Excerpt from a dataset
-- Begin --
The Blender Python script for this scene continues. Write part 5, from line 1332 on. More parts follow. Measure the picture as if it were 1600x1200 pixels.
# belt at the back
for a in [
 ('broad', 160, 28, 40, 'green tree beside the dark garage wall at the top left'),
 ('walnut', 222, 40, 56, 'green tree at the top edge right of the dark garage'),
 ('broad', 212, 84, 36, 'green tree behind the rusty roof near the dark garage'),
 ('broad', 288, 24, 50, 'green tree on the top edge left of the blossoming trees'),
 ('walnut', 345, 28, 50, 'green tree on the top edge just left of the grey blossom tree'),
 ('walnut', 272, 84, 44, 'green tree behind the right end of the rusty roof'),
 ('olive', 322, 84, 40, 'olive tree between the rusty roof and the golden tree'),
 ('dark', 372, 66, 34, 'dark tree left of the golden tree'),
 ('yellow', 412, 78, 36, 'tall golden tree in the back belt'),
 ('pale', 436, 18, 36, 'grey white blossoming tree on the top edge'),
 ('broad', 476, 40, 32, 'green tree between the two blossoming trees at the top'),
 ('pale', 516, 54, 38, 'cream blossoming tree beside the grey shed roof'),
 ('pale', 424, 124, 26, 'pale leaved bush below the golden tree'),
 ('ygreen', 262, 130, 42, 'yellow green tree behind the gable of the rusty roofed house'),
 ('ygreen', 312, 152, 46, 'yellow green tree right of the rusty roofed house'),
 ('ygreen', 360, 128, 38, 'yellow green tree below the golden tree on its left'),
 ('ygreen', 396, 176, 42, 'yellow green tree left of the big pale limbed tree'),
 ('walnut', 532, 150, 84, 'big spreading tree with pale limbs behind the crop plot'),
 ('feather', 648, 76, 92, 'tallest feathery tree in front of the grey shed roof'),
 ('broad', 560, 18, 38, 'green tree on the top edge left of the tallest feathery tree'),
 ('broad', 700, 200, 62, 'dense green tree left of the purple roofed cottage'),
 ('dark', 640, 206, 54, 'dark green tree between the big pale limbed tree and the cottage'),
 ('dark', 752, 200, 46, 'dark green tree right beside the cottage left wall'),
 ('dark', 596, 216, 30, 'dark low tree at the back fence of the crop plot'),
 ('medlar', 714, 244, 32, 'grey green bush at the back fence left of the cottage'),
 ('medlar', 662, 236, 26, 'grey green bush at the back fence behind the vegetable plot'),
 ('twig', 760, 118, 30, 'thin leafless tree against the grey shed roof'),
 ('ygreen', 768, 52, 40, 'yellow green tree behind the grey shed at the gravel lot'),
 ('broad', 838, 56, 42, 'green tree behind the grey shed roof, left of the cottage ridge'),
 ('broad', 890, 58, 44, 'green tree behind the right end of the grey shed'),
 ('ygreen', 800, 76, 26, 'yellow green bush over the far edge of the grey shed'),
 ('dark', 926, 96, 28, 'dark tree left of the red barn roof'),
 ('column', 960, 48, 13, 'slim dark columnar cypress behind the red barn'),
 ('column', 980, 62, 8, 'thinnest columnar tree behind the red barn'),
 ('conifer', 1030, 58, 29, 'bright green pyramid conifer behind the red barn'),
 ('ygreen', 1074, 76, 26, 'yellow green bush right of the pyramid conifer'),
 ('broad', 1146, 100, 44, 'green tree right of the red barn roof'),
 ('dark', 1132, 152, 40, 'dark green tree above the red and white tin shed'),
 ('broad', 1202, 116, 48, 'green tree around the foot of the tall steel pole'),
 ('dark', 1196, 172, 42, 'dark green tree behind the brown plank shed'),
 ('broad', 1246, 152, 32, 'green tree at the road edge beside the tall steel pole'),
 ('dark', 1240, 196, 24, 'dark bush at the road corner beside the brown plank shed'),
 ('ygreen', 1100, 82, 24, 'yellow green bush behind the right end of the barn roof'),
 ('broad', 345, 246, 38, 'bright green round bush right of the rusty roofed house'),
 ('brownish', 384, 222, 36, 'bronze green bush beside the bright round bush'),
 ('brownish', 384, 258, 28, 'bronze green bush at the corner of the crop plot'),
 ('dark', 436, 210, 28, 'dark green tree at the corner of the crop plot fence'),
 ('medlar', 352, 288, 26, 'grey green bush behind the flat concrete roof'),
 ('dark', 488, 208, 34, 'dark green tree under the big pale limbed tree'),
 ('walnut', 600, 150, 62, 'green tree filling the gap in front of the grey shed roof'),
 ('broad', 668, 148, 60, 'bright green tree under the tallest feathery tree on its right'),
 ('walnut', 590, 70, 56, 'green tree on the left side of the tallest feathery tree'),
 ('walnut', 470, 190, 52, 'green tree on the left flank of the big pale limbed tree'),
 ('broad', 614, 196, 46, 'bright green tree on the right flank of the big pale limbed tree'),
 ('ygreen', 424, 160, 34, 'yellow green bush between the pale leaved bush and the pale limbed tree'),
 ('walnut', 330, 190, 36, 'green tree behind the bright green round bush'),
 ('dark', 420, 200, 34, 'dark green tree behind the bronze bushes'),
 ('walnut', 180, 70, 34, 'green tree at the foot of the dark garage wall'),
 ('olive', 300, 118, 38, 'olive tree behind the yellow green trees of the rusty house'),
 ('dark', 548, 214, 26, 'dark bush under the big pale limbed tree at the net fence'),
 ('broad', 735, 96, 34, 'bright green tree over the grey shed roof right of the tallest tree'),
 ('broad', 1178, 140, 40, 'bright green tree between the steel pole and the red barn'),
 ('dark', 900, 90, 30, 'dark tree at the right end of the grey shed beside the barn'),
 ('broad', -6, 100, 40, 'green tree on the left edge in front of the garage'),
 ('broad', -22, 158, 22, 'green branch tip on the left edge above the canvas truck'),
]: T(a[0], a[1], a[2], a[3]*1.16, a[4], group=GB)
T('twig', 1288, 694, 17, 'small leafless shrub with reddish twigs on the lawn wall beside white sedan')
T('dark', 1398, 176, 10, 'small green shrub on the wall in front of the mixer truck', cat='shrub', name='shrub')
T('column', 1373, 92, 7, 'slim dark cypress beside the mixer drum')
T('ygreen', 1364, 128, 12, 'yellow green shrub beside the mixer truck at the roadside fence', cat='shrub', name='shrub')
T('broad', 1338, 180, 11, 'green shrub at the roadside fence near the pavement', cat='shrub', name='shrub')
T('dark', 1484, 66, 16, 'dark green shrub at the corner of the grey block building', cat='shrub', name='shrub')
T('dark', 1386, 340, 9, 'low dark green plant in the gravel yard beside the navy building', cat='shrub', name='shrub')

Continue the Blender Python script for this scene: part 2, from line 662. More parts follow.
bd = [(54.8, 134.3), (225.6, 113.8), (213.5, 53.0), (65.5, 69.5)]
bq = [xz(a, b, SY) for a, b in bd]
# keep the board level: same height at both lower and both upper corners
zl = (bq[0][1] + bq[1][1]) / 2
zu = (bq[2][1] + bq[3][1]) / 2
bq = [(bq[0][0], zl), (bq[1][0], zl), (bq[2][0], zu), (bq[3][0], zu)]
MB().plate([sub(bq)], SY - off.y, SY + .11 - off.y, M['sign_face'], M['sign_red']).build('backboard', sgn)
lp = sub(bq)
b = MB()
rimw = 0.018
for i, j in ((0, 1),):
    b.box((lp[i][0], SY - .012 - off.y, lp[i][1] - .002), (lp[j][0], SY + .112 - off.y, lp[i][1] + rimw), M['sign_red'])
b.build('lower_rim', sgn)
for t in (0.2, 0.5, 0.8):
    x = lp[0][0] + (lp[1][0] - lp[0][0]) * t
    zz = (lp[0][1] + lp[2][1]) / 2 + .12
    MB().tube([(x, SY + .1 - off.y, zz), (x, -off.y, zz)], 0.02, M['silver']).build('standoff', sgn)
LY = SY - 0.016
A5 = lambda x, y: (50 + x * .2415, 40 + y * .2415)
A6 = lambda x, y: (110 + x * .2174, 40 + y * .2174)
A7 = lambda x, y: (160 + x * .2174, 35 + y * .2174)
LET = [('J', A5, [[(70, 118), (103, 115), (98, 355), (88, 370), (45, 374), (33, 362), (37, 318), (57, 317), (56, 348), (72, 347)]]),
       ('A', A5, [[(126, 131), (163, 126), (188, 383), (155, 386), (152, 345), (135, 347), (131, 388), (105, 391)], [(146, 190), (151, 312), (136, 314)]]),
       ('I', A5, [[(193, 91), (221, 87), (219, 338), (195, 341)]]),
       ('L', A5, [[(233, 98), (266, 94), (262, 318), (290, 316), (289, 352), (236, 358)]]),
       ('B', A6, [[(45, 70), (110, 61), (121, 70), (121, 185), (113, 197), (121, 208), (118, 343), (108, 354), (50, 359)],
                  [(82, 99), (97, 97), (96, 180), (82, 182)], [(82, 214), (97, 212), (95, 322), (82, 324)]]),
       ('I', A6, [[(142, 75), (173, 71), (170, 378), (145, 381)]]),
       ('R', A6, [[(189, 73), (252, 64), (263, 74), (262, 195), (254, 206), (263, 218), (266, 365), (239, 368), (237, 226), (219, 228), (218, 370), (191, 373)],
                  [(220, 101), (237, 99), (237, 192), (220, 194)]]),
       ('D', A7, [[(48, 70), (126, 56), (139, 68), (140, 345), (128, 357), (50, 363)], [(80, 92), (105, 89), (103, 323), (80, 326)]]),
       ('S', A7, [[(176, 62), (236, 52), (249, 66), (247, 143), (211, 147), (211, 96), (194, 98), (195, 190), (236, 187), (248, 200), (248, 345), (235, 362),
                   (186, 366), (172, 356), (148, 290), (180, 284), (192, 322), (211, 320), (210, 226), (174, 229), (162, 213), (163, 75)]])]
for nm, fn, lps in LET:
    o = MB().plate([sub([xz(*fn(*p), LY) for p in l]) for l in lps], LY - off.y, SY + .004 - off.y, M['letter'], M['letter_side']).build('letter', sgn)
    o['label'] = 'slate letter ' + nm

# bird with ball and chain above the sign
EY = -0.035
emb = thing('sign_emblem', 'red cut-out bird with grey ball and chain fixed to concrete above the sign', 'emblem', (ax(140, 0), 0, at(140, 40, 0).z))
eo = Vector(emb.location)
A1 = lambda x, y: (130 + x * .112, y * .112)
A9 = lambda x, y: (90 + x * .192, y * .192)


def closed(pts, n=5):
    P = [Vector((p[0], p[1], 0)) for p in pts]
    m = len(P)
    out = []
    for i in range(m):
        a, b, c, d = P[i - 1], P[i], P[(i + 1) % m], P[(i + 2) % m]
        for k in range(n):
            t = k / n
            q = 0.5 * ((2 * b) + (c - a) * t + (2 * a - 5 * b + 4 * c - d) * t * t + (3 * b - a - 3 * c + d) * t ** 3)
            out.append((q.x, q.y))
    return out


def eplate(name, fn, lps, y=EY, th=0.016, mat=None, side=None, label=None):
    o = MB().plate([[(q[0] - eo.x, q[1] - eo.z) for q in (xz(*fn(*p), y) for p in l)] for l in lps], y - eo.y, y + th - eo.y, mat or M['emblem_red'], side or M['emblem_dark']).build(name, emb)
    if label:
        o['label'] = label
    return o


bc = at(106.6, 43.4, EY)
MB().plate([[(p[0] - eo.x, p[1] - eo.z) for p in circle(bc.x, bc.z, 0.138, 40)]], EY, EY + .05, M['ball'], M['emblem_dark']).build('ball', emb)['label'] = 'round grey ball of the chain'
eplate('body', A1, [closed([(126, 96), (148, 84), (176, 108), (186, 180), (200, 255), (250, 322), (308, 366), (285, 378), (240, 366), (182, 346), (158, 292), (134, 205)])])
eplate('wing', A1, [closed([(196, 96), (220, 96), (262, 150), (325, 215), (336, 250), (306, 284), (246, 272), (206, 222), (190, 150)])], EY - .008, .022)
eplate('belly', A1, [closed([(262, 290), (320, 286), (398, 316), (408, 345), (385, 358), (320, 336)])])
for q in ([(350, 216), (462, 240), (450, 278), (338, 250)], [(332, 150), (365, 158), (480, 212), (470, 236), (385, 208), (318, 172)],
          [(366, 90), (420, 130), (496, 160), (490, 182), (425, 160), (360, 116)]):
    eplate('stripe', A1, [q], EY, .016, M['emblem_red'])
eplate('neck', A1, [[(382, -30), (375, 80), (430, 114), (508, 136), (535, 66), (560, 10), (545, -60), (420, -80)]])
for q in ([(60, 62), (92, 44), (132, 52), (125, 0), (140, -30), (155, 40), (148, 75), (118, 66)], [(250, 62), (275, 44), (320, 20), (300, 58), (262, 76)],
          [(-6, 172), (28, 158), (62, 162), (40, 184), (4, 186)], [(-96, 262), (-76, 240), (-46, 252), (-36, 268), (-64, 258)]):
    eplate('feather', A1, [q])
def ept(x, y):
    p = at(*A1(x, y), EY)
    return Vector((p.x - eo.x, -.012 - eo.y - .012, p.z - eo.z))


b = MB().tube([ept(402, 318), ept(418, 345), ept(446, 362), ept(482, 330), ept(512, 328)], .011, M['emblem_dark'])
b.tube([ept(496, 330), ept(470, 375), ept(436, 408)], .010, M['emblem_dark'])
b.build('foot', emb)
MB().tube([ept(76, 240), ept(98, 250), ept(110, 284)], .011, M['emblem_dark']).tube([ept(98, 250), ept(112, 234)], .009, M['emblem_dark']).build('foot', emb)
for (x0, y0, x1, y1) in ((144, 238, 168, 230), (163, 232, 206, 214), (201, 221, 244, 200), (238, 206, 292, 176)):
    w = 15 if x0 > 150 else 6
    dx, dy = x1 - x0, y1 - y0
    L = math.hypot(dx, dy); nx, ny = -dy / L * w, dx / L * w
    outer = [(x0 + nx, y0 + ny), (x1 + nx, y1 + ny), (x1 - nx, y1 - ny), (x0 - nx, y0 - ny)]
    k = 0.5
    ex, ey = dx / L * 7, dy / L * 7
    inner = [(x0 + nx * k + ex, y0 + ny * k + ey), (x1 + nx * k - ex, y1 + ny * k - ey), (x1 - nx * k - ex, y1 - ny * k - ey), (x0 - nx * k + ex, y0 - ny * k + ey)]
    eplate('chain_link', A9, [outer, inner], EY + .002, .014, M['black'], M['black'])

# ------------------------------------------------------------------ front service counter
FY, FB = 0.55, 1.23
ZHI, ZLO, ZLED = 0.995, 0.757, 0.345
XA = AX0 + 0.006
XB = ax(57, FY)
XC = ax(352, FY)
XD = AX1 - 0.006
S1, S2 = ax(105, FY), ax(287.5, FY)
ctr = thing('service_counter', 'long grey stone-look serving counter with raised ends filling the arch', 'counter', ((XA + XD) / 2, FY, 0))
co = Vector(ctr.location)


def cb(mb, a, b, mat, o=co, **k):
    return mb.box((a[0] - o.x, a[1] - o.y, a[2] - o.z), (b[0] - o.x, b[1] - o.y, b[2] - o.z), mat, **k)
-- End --
• [Task details]: Provide an exact reproduction of only those lines that start at the line containing "o = MB().plate([sub([xz(*fn(*p), LY)" and end at the line containing "A9 = lambda x, y: (90 + x * .192, y * .192)", inclusive.

• [Problem solution]:
    o = MB().plate([sub([xz(*fn(*p), LY) for p in l]) for l in lps], LY - off.y, SY + .004 - off.y, M['letter'], M['letter_side']).build('letter', sgn)
    o['label'] = 'slate letter ' + nm

# bird with ball and chain above the sign
EY = -0.035
emb = thing('sign_emblem', 'red cut-out bird with grey ball and chain fixed to concrete above the sign', 'emblem', (ax(140, 0), 0, at(140, 40, 0).z))
eo = Vector(emb.location)
A1 = lambda x, y: (130 + x * .112, y * .112)
A9 = lambda x, y: (90 + x * .192, y * .192)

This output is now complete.